Além do decreto para capitalizar o fundo, serão editadas portarias para detalhar tecnicamente como ele será operado. Esses atos, de acordo com o secretário-adjunto do Tesouro, serão tomados até o dia 31.

Projetos
O governo vai definir ao longo de janeiro em quais projetos aplicará os R$ 14,2 bilhões. De acordo com um ministro, serão feitos gastos em projetos de infra-estrutura que exijam mão-de-obra intensiva (geração de empregos). Lula está preocupado em evitar um onda de desemprego ao longo do ano que vem. Já há sinais de queda significativa na geração de empregos em virtude dos efeitos da crise econômica internacional no Brasil.

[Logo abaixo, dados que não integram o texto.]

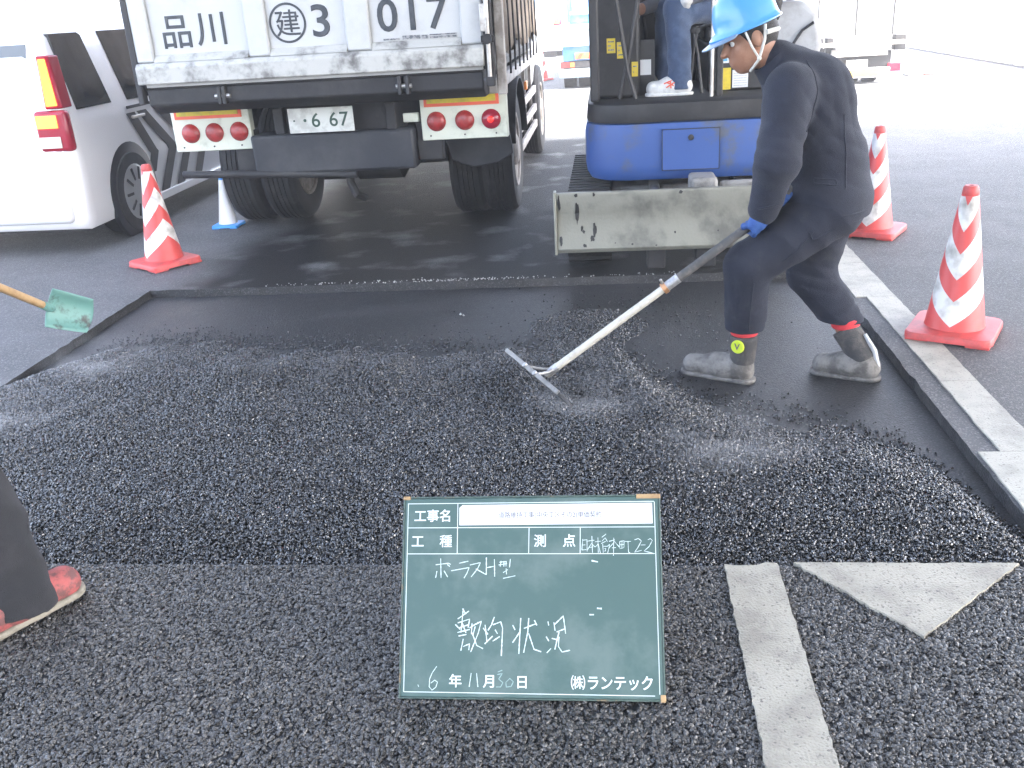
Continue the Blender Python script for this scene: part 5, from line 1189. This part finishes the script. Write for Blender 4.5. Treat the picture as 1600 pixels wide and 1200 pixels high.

Segundo o ministro, os projetos prioritários para receber recursos do fundo serão de saneamento básico, estradas, portos e energia. Esse dinheiro ficará aplicado no exterior, mas poderá retornar ao Brasil para ser investido por meio do FFIE (Fundo Fiscal de Investimentos e Estabilização), administrado pelo Banco do Brasil. Os projetos financiados serão definidos pelo Palácio do Planalto. A União, com recursos do fundo, é a cotista única do FFIE.
O fundo soberano é mais uma das medidas do governo para tentar atenuar os efeitos da crise, a exemplo do que já fez outras áreas, como redução de impostos e a liberação de recursos compulsórios dos bancos no Banco Central para ampliar a oferta de crédito.